Union reps should have access to companies' green info


Cross-industry union Unite is calling for its representatives working in electrical engineering, electronics and IT to gain access to environmental impact information from the companies they work for.

The union also says company executives' pay and bonuses should be linked to meeting environmental targets.

The suggestions are detailed in a new report published by Unite - 'How Green Is My Workplace?' - based on a survey of 10,000 Unite members in the electronics and IT sector. The report gives guidance on how union representatives can raise awareness of environmental issues to make workplaces greener.

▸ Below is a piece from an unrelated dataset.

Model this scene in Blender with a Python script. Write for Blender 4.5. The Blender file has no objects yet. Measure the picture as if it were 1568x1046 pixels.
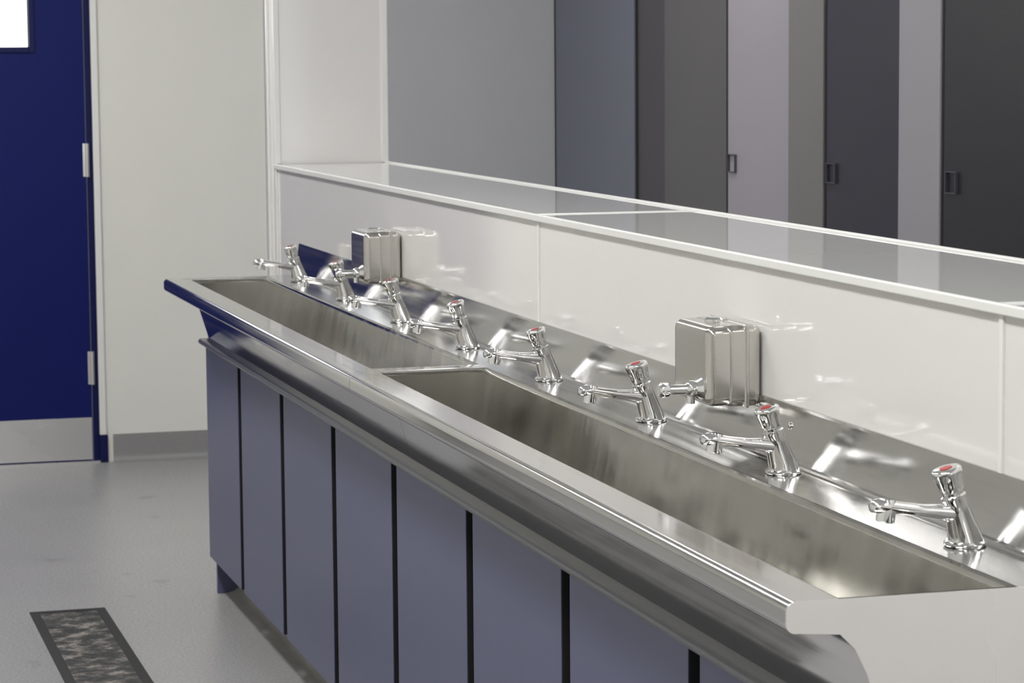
import bpy, bmesh, math, random
from mathutils import Vector, Matrix
random.seed(4)
sc = bpy.context.scene
sc.view_settings.view_transform = 'Standard'
sc.view_settings.look = 'None'

# ---------------------------------------------------------------- materials
def srgb(r, g, b):
    f = lambda c: (c/255/12.92) if c/255 <= 0.04045 else ((c/255+0.055)/1.055)**2.4
    return (f(r), f(g), f(b), 1)

def mat(name, col, rough=0.5, metal=0.0, noise=0.0, nscale=(5,5,5), bump=0.0, bscale=(20,20,20),
        rvar=0.0, coat=0.0, emit=None, estr=0.0, aniso=0.0, detail=3, spec=0.5):
    m = bpy.data.materials.new(name); m.use_nodes = True
    nt = m.node_tree; p = nt.nodes['Principled BSDF']
    p.inputs['Base Color'].default_value = col
    p.inputs['Roughness'].default_value = rough
    p.inputs['Metallic'].default_value = metal
    p.inputs['Coat Weight'].default_value = coat
    p.inputs['Coat Roughness'].default_value = 0.05
    p.inputs['Anisotropic'].default_value = aniso
    p.inputs['Specular IOR Level'].default_value = spec
    if emit:
        p.inputs['Emission Color'].default_value = emit
        p.inputs['Emission Strength'].default_value = estr
    tc = nt.nodes.new('ShaderNodeTexCoord')
    def nz(scale, d=3):
        mp = nt.nodes.new('ShaderNodeMapping'); mp.inputs['Scale'].default_value = scale
        n = nt.nodes.new('ShaderNodeTexNoise'); n.inputs['Scale'].default_value = 1.0
        n.inputs['Detail'].default_value = d
        nt.links.new(tc.outputs['Object'], mp.inputs['Vector']); nt.links.new(mp.outputs[0], n.inputs['Vector'])
        return n
    if noise > 0 or rvar > 0:
        n1 = nz(nscale, detail)
        mx = nt.nodes.new('ShaderNodeMix'); mx.data_type = 'RGBA'
        a = tuple(max(0, c*(1-noise)) for c in col[:3])+(1,)
        b = tuple(min(1, c*(1+noise)) for c in col[:3])+(1,)
        mx.inputs[6].default_value = a; mx.inputs[7].default_value = b
        nt.links.new(n1.outputs['Fac'], mx.inputs[0]); nt.links.new(mx.outputs[2], p.inputs['Base Color'])
    if rvar > 0:
        mr = nt.nodes.new('ShaderNodeMapRange')
        mr.inputs['From Min'].default_value = 0.3; mr.inputs['From Max'].default_value = 0.7
        mr.inputs['To Min'].default_value = max(0.02, rough-rvar); mr.inputs['To Max'].default_value = rough+rvar
        nt.links.new(n1.outputs['Fac'], mr.inputs['Value']); nt.links.new(mr.outputs[0], p.inputs['Roughness'])
    if bump > 0:
        n2 = nz(bscale)
        bp = nt.nodes.new('ShaderNodeBump'); bp.inputs['Strength'].default_value = 1.0
        bp.inputs['Distance'].default_value = bump
        nt.links.new(n2.outputs['Fac'], bp.inputs['Height']); nt.links.new(bp.outputs[0], p.inputs['Normal'])
    return m

M_wall   = mat('wall_paint_cream', (0.82,0.815,0.765,1), 0.5, noise=0.02, bump=0.0003, bscale=(60,60,60))
M_white  = mat('white_gloss_panel', (0.80,0.785,0.77,1), 0.07, noise=0.01)
M_ledge  = mat('white_gloss_ledge', (0.66,0.655,0.645,1), 0.03, noise=0.01, bump=0.00005, bscale=(2.0,1.3,2.0))
M_trim   = mat('white_trim', (0.84,0.84,0.82,1), 0.25, noise=0.01)
M_ceil   = mat('ceiling_white', (0.8,0.8,0.79,1), 0.8, noise=0.02)
M_greyw  = mat('wall_grey', srgb(190,191,195), 0.45, noise=0.03, nscale=(2,2,2))
M_steel  = mat('brushed_steel', (0.64,0.635,0.63,1), 0.12, 1.0, noise=0.05, nscale=(50,1.2,50), bump=0.00006, bscale=(90,3,90), rvar=0.05)
M_upst   = mat('upstand_steel', (0.54,0.535,0.525,1), 0.14, 1.0, noise=0.06, nscale=(40,1.2,40), rvar=0.05)
M_basin  = mat('basin_steel', (0.55,0.54,0.51,1), 0.12, 1.0, noise=0.20, nscale=(3,9,1.2), bump=0.0022, bscale=(1,5,1.5), rvar=0.07)
M_ends   = mat('end_steel', (0.86,0.855,0.85,1), 0.28, 1.0, noise=0.04, nscale=(3,3,3), rvar=0.05)
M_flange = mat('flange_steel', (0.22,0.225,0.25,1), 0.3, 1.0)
M_disp   = mat('dispenser_steel', (0.62,0.60,0.57,1), 0.18, 1.0, noise=0.05, nscale=(3,3,90), rvar=0.03)
M_chrome = mat('chrome', (0.86,0.86,0.87,1), 0.05, 1.0)
M_red    = mat('red_indicator', srgb(170,45,40), 0.3)
M_blue   = mat('cabinet_laminate', srgb(88,91,122), 0.36, noise=0.02, nscale=(3,3,3))
M_black  = mat('black_gap', (0.008,0.008,0.01,1), 0.6)
M_dgrey  = mat('seam_steel', (0.32,0.32,0.32,1), 0.35, 1.0)
M_door   = mat('door_navy', srgb(11,24,94), 0.42, noise=0.05, nscale=(3,3,3), spec=0.2)
M_doorfr = mat('door_navy_frame', srgb(10,20,74), 0.4, spec=0.25)
M_vinyl  = mat('vinyl_skirting', srgb(144,143,144), 0.4, noise=0.1, nscale=(150,150,150))
M_dirt   = mat('skirting_grimy', srgb(165,162,160), 0.4, noise=0.25, nscale=(20,8,20))
M_tube   = mat('luminaire_diffuser', (0.9,0.9,0.9,1), 0.5, emit=(1.0,0.99,0.975,1), estr=24.0)
M_tube2  = mat('luminaire_diffuser_dim', (0.9,0.9,0.9,1), 0.5, emit=(1.0,0.99,0.975,1), estr=10.5)
M_lock   = mat('lock_grey', (0.10,0.10,0.12,1), 0.3, 0.5)

def floor_mat():
    m = mat('floor_vinyl', srgb(164,163,163), 0.33, noise=0.08, nscale=(1.2,1.2,1.2), bump=0.0003, bscale=(140,140,140), rvar=0.06)
    nt = m.node_tree; p = nt.nodes['Principled BSDF']
    src = p.inputs['Base Color'].links[0].from_socket
    tc = nt.nodes.new('ShaderNodeTexCoord')
    n = nt.nodes.new('ShaderNodeTexNoise'); n.inputs['Scale'].default_value = 130; n.inputs['Detail'].default_value = 3
    nt.links.new(tc.outputs['Object'], n.inputs['Vector'])
    r = nt.nodes.new('ShaderNodeMapRange'); r.inputs['From Min'].default_value = .35; r.inputs['From Max'].default_value=.65
    r.inputs['To Min'].default_value = .76; r.inputs['To Max'].default_value = 1.15
    nt.links.new(n.outputs['Fac'], r.inputs['Value'])
    mm = nt.nodes.new('ShaderNodeMix'); mm.data_type='RGBA'; mm.blend_type='MULTIPLY'; mm.inputs[0].default_value=1
    nt.links.new(src, mm.inputs[6]); nt.links.new(r.outputs[0], mm.inputs[7])
    n2 = nt.nodes.new('ShaderNodeTexNoise'); n2.inputs['Scale'].default_value = 5.5; n2.inputs['Detail'].default_value = 4
    nt.links.new(tc.outputs['Object'], n2.inputs['Vector'])
    r2 = nt.nodes.new('ShaderNodeMapRange'); r2.inputs['From Min'].default_value=.66; r2.inputs['From Max'].default_value=.72
    r2.inputs['To Min'].default_value=1.0; r2.inputs['To Max'].default_value=.72
    nt.links.new(n2.outputs['Fac'], r2.inputs['Value'])
    m3 = nt.nodes.new('ShaderNodeMix'); m3.data_type='RGBA'; m3.blend_type='MULTIPLY'; m3.inputs[0].default_value=1
    nt.links.new(mm.outputs[2], m3.inputs[6]); nt.links.new(r2.outputs[0], m3.inputs[7]); nt.links.new(m3.outputs[2], p.inputs['Base Color'])
    return m
M_floor = floor_mat()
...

According to the survey, 83 per cent of Unite members believe their workplace wastes energy and resources and 87 per cent believe unions should be involved in designing and implementing measures that help to improve the environmental impact of workplaces.

Two success stories highlighted in the report include Fujitsu and wind turbine maker Cummins.

Unite members at Cummins have helped to establish an environmental committee to reflect the eco-credentials of the employer. The company aims to recycle all waste produced in its manufacturing processes.

At Fujitsu, Unite members take part in the company's Green Team initiative and have introduced environmental training for employees.

"I very much welcome the contribution that Unite - Britain's biggest union - is making to this important debate" - said Hilary Benn, secretary of state for the environment, food and rural affairs. "Trade unionists can really help change to happen in the workplace as part of the move to a lower-carbon economy. I hope this publication will be widely read and will raise awareness of climate change."

The report also recommends that trade union representatives should have consultation rights on purchasing and supply decisions which can affect the environmental impact of the workplace.

In cases of offshoring, companies should be made to report on the environmental impact of relocation to ensure that firms are not avoiding robust environmental regulation or labour standards by relocating, says the report.